Book Review- The Rising Sun: The Decline and Fall of the Japanese Empire, 1936-1945
Rating – Five Stars
Toland presents in this superb tome a view of the Pacific War (1941-1945) that most of us have never thought about or seen. He writes in a smooth, engaging style. We are engrossed in the narrative of this page-turner. We view the details of this horrendous campaign from the Japanese perspective—it’s an eye opener incarnate. I was a young teenager on 7 December 1941, and followed the war closely in the papers, radio, and in newsreels. Finally, after all those years, I have a new perspective of the wherewithal—and it’s engaging.
In essence, the Japanese government and military convinced themselves and their public that the United States of America caused this war. Their rationale is complicated, self-deluding, and ignores their long-term ambitions of conquest.
As early as the late nineteenth century, the Japanese military had devised a scheme, dubbed the Greater East Asia Co-Prosperity Sphere, designed to forcefully take the rich natural resources of Southeast Asia that the home islands were deficient in—needed to make Japan a great nation. Such resources include: oil, rubber, tin, manganese, iron, silver, and a host of other items.
Following, Japan waged aggressive wars with its neighbors to implement this conquest plan: Sino-Japanese War, 1894 to 1895; Russo-Japanese War, 1904 to 1905; World War I, 1914 to 1945, Changkufeng incident with the USSR in 1938, Khalkhin Gol conflict with the USSR in 1939.
Tensions grew between Japan and the USA during the 1930s after the Kwantung Army invaded and conquered the Chinese Province Manchuria. In 1936, Japan invaded China proper. Within a few days, the Kwantung Army captured Peking, Shanghai, and other coastal cities.
In 1941 Prime Minister General Hideki Tojo told the Japanese Diet, “The Greater East Asia war is founded on the exalted ideals of the founding of our empire and it will enable all the nations and peoples of Greater East Asia to enjoy life and to establish a new order of coexistence and co-prosperity on the basis of justice with Japan as the nucleus.”

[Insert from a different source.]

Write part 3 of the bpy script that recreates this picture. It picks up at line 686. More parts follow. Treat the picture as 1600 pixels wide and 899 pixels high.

In July 1941, the Japanese Army invaded French Indochina for its many resources including rubber—the essential commodity for war. A few days later, President Roosevelt ordered all Japanese assets frozen and a complete embargo of oil and other resources. Great Britain and the Netherlands followed. These actions denied Japan her rightful place as the leader of Asia and challenged her very existence. Every day the Japanese navy consumed twelve thousand tons of irreplaceable bunker oil. With only a small reserve, Prime Minister Fumimaro Konoye said, “…the armed forces would be a helpless as a whale thrown up on the beach.”
At the military’s urging, Tojo convinced the Diet and Emperor Michinomiya Hirohito, to authorize the military to implement Admiral Isoroku Yamamoto’s plan to attack secretly the American fleet at anchor in Pearl Harbor, Hawaii; and for the Army to launch the invasion of Hong Kong, Malaya, Singapore, Burma, Siam, the Philippines, Netherland East Indies, Guam, Wake Island, New Guinea, and Portuguese Timor.
From time to time, Toland personalizes the war, and we see the conflict from the perspective of the ordinary Japanese soldier. For example, we follow privates engaged in the Guadalcanal campaign, Tarawa, Iwo Jima, Leyte, Saipan, and Okinawa. Surprisingly, we begin to empathize with them—our pernicious enemy. Occasionally, he fails to follow through and we know not what happened to the soldier—killed, suicide, wounded, captured, survived?
I do have a few “picks to nit.” The most serious is Tolan’s diminution of the Japanese barbarous atrocities: the Bataan death march, Rape of Nanking, Death Railway in Siam, Rape of Manila, and many thousand other mistreatments of military prisoners of war and civilian captives. His Spartan coverage of these Japanese transgressions is curious—it’s almost a passing reference.
For the aficionados of the Pacific War this book is an essential reference.